[SUPPLIED DATA]:

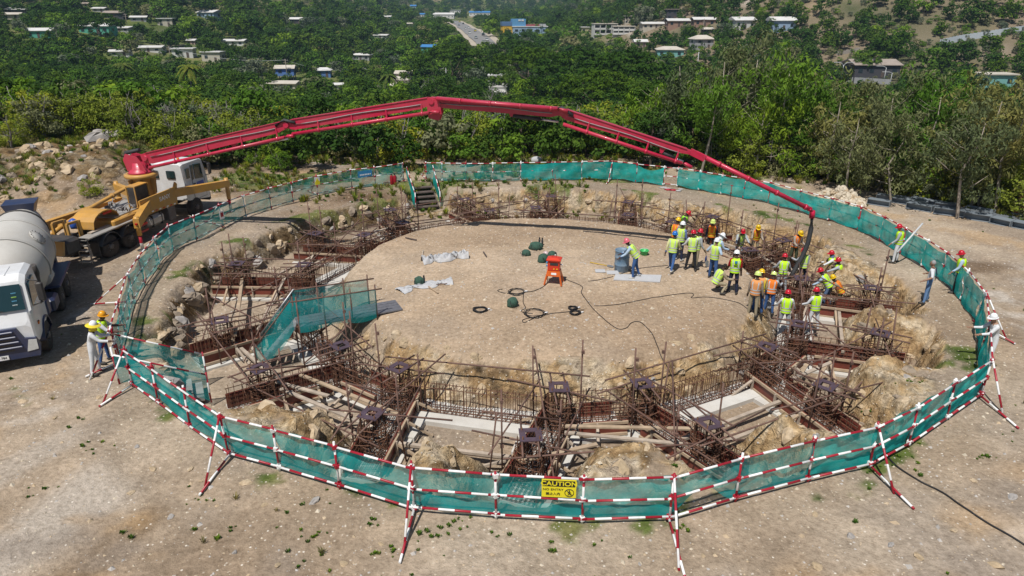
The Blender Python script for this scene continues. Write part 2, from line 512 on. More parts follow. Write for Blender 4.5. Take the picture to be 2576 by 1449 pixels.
soil = mixv(soil, np.array([[0.45, 0.37, 0.28]]), np.clip(0.6 * trr, 0, 1) * ss(17.5, 18.5, gr) * ss(8, 14, Xf))
rub = ss(0.52, 0.66, fbm(Xf * 0.45 + 33, Yf * 0.45 + 12, 4)) * ss(16.8, 17.8, gr) * ss(34, 26, Yf)
soil = mixv(soil, np.array([[0.24, 0.20, 0.165]]), 0.55 * rub)
och = ss(0.58, 0.72, fbm(Xf * 0.5 + 71, Yf * 0.5 + 3, 4)) * ss(16.8, 17.8, gr)
soil = mixv(soil, np.array([[0.42, 0.28, 0.15]]), 0.5 * och)
soil = mixv(soil, np.array([[0.145, 0.098, 0.062]]), damp)
wx = Xf + 0.5 * (fbm(Xf * 1.3, Yf * 1.3, 3) - 0.5); wy = Yf + 0.5 * (fbm(Xf * 1.3 + 20, Yf * 1.3, 3) - 0.5)
_r = 0.55 * fbm(wx * 1.1 + gz * 1.3, wy * 1.1 - gz, 4) + 0.45 * fbm(wx * 3.3 + gz * 4, wy * 3.3, 3)
rockc = lerp_stops(_r, [(0.28, (0.13, 0.095, 0.06)), (0.38, (0.34, 0.225, 0.12)), (0.47, (0.47, 0.33, 0.18)), (0.56, (0.48, 0.37, 0.235)), (0.66, (0.58, 0.49, 0.365)), (0.76, (0.38, 0.31, 0.24))])
joint = ss(0.80, 0.93, ridged(wx * 0.9 + 0.6 * gz, wy * 0.9 + gz, 2))
rockc *= (1 - 0.55 * joint)[:, None]
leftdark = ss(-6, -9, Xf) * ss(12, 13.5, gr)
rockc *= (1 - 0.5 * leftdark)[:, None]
_rk = ss(0.35, 0.62, rocky + 1.6 * (_n2 - 0.53)) * ss(0.05, 0.3, rocky)
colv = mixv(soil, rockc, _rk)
drycol = lerp_stops(fbm(Xf / 16.0, Yf / 16.0, 5), [(0.3, (0.075, 0.085, 0.04)), (0.46, (0.15, 0.13, 0.08)), (0.62, (0.22, 0.17, 0.12)), (0.8, (0.13, 0.125, 0.065))])
grassc = lerp_stops(_n2, [(0.3, (0.05, 0.075, 0.02)), (0.55, (0.105, 0.135, 0.038)), (0.75, (0.19, 0.18, 0.075))])
grassc = mixv(grassc, drycol, np.clip(dry, 0, 1))
_g = ss(0.4, 0.78, green + 1.7 * (0.5 * _n2 + 0.5 * _n3 - 0.5)) * ss(0.03, 0.25, green)
colv = mixv(colv, grassc, _g)
ca = gme.color_attributes.new('col', 'FLOAT_COLOR', 'POINT')
ca.data.foreach_set('color', np.column_stack([np.clip(colv, 0, 1), np.clip(_rk, 0, 1)]).astype(np.float32).ravel())

def ground_mat():
    m, nt, out = nodes('earth')
    p = N(nt, 'ShaderNodeBsdfDiffuse')
    geo = N(nt, 'ShaderNodeNewGeometry'); pos = geo.outputs['Position']
    a = N(nt, 'ShaderNodeAttribute'); a.attribute_name = 'col'
    fin = noise(nt, 7.0, 4, 0.75, pos)
    c = mixc(nt, 1.0, a.outputs['Color'], ramp(nt, fin, [(0.28, (0.66, 0.64, 0.62)), (0.5, (1.0, 1.0, 1.0)), (0.72, (1.30, 1.30, 1.32))]), 'MULTIPLY')
    rn = noise(nt, 2.8, 5, 0.72, pos, 0.9)
    c = mixc(nt, a.outputs['Alpha'], c, mixc(nt, 1.0, c, ramp(nt, rn, [(0.33, (0.42, 0.38, 0.34)), (0.43, (0.92, 0.90, 0.87)), (0.55, (1.08, 1.06, 1.02)), (0.68, (1.45, 1.5, 1.55))]), 'MULTIPLY'))
    v = N(nt, 'ShaderNodeTexVoronoi'); v.inputs['Scale'].default_value = 8.5; lk(nt, pos, v.inputs['Vector'])
    dot = ramp(nt, v.outputs['Distance'], [(0.13, 1.0), (0.26, 0.0)])
    sep = N(nt, 'ShaderNodeSeparateColor'); lk(nt, v.outputs['Color'], sep.inputs[0])
    keep = ramp(nt, sep.outputs[0], [(0.6, 0.0), (0.68, 0.8)])
    f = N(nt, 'ShaderNodeMath', op='MULTIPLY'); lk(nt, keep, f.inputs[0]); lk(nt, dot, f.inputs[1])
    c = mixc(nt, f.outputs[0], c, ramp(nt, sep.outputs[1], [(0.2, (0.40, 0.32, 0.24)), (0.9, (0.78, 0.72, 0.63))]))
    lk(nt, c, p.inputs['Color'])
    hb = N(nt, 'ShaderNodeMath', op='MULTIPLY'); lk(nt, rn, hb.inputs[0]); lk(nt, a.outputs['Alpha'], hb.inputs[1])
    hm = N(nt, 'ShaderNodeMath', op='MULTIPLY_ADD'); lk(nt, hb.outputs[0], hm.inputs[0]); hm.inputs[1].default_value = 5.0; lk(nt, fin, hm.inputs[2])
    lk(nt, bump(nt, hm.outputs[0], 0.85, 0.07), p.inputs['Normal'])
    lk(nt, p.outputs[0], out.inputs['Surface'])
    return m
gme.materials.append(ground_mat())
add('ground', gme, kind='structure')

# ------------------------------------------------------------------ shared materials of the site
def stripe_mat():
    m, nt, out = nodes('red_white_pipe')
    p = N(nt, 'ShaderNodeBsdfPrincipled'); p.inputs['Roughness'].default_value = 0.4
    uv = N(nt, 'ShaderNodeTexCoord'); sp = N(nt, 'ShaderNodeSeparateXYZ'); lk(nt, uv.outputs['UV'], sp.inputs[0])
    d = N(nt, 'ShaderNodeMath', op='DIVIDE'); lk(nt, sp.outputs[1], d.inputs[0]); d.inputs[1].default_value = 0.74
    fr = N(nt, 'ShaderNodeMath', op='FRACT'); lk(nt, d.outputs[0], fr.inputs[0])
    c = ramp(nt, fr.outputs[0], [(0.0, (0.34, 0.012, 0.028)), (0.5, (0.80, 0.80, 0.80))], 'CONSTANT')
    n = noise(nt, 14, 2, 0.6, uv.outputs['Object'])
    c = mixc(nt, 0.5, c, ramp(nt, n, [(0.3, 0.8), (0.7, 1.1)]), 'MULTIPLY')
    lk(nt, c, p.inputs['Base Color']); lk(nt, p.outputs[0], out.inputs['Surface'])
    return m
M_STRIPE = stripe_mat()
M_REDP = plain('red_pipe_paint', (0.36, 0.014, 0.03), 0.4)
M_WHITEP = plain('white_pipe_paint', (0.78, 0.78, 0.77), 0.45)
M_RUST = plain('rusty_tube', (0.14, 0.075, 0.058), 0.8, 0.2, 0.35, 5.0, (0.20, 0.13, 0.10), 0.6)
M_BAR = plain('rebar', (0.105, 0.051, 0.034), 0.85, 0.2, 0.35, 3.0, (0.22, 0.10, 0.045), 0.55)
M_PLATE = plain('plate_purple', (0.13, 0.095, 0.13), 0.55, 0.5, 0.25, 4.0, (0.14, 0.07, 0.05), 0.5)
M_PLY = plain('red_brown_ply', (0.17, 0.032, 0.020), 0.5, 0, 0.3, 2.5, (0.10, 0.045, 0.03), 0.55)
M_TIMBER = plain('raw_timber', (0.40, 0.30, 0.20), 0.85, 0, 0.25, 3.0, (0.30, 0.24, 0.19), 0.5)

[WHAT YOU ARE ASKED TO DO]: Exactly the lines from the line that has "colv = mixv(soil, rockc, _rk)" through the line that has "np.clip(_rk, 0, 1)]).astype(np.float32).ravel())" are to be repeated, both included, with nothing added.

[SOLUTION TO THIS TASK]:
colv = mixv(soil, rockc, _rk)
drycol = lerp_stops(fbm(Xf / 16.0, Yf / 16.0, 5), [(0.3, (0.075, 0.085, 0.04)), (0.46, (0.15, 0.13, 0.08)), (0.62, (0.22, 0.17, 0.12)), (0.8, (0.13, 0.125, 0.065))])
grassc = lerp_stops(_n2, [(0.3, (0.05, 0.075, 0.02)), (0.55, (0.105, 0.135, 0.038)), (0.75, (0.19, 0.18, 0.075))])
grassc = mixv(grassc, drycol, np.clip(dry, 0, 1))
_g = ss(0.4, 0.78, green + 1.7 * (0.5 * _n2 + 0.5 * _n3 - 0.5)) * ss(0.03, 0.25, green)
colv = mixv(colv, grassc, _g)
ca = gme.color_attributes.new('col', 'FLOAT_COLOR', 'POINT')
ca.data.foreach_set('color', np.column_stack([np.clip(colv, 0, 1), np.clip(_rk, 0, 1)]).astype(np.float32).ravel())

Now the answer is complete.